In the lines below, find how many contain the word "Take" and report that figure alone.

> [GIVEN ENTRIES]:
==================================================
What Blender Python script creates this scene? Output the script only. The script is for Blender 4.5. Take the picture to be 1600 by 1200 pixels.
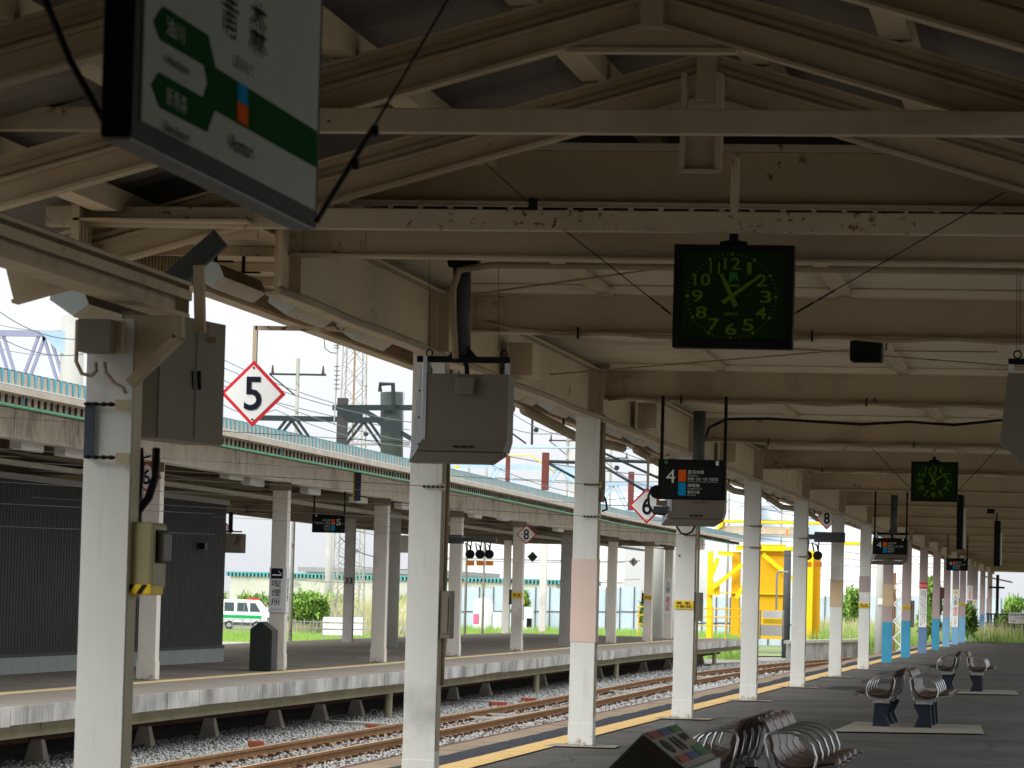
==================================================
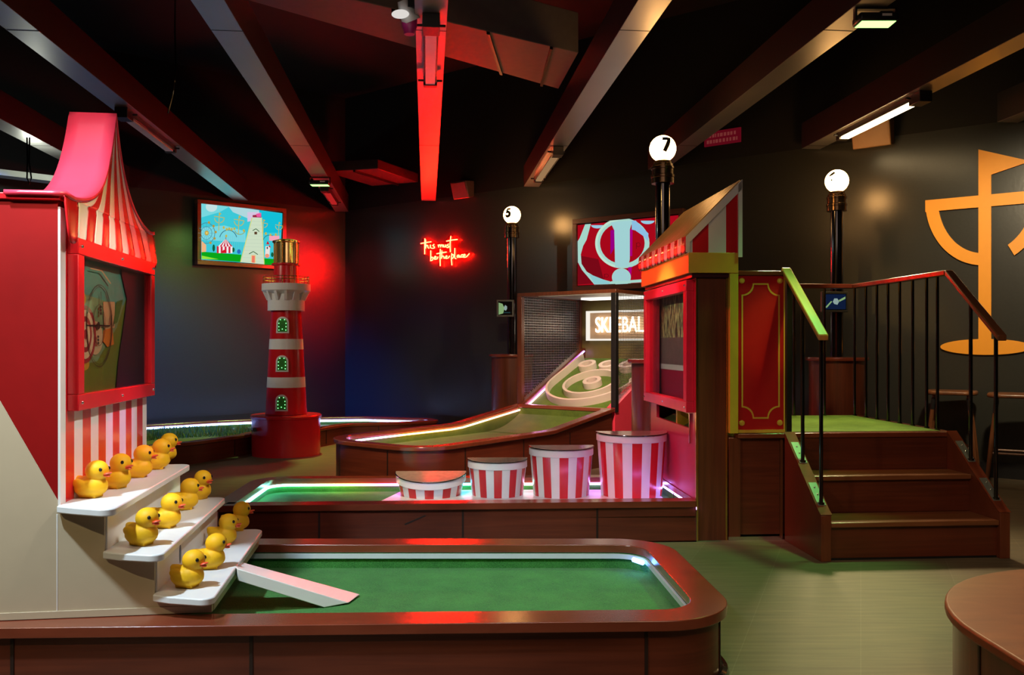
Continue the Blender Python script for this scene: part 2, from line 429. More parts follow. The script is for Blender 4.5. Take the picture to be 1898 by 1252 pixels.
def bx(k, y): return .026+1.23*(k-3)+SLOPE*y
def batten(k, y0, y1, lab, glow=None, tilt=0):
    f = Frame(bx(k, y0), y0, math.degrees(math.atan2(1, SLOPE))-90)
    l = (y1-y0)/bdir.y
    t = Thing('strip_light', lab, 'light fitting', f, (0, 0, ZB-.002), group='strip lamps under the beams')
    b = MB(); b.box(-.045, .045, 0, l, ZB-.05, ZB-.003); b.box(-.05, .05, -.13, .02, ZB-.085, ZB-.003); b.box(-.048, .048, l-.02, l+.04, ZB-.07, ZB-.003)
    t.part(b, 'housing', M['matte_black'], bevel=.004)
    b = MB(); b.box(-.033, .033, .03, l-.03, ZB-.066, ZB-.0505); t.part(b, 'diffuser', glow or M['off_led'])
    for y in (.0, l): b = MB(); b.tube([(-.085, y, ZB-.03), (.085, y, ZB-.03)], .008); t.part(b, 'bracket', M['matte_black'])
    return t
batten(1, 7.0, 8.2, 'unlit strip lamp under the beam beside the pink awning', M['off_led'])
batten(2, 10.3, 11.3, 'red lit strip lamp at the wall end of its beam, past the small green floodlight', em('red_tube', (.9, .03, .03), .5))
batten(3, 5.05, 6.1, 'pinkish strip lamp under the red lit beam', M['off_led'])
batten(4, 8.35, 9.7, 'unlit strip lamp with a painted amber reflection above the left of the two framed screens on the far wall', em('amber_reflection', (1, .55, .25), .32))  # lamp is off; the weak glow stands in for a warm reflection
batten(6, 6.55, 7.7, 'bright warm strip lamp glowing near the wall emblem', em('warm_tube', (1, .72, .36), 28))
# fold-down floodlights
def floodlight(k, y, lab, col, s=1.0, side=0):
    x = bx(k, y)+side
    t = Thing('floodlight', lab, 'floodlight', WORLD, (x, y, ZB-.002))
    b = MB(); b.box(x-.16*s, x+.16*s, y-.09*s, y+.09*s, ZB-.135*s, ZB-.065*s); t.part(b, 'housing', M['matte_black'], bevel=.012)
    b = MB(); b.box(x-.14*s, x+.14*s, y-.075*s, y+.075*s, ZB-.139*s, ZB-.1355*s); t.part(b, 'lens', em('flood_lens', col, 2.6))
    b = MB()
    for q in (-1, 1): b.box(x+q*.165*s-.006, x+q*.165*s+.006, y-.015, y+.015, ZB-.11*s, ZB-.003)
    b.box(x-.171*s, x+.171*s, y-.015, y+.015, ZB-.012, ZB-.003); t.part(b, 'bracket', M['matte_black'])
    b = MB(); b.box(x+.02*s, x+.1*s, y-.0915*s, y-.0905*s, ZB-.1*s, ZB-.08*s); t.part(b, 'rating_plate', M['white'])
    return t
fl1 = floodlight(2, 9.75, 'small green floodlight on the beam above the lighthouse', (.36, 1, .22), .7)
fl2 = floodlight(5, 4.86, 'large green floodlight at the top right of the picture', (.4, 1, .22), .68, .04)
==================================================
> [COMPLETED TASK]: 2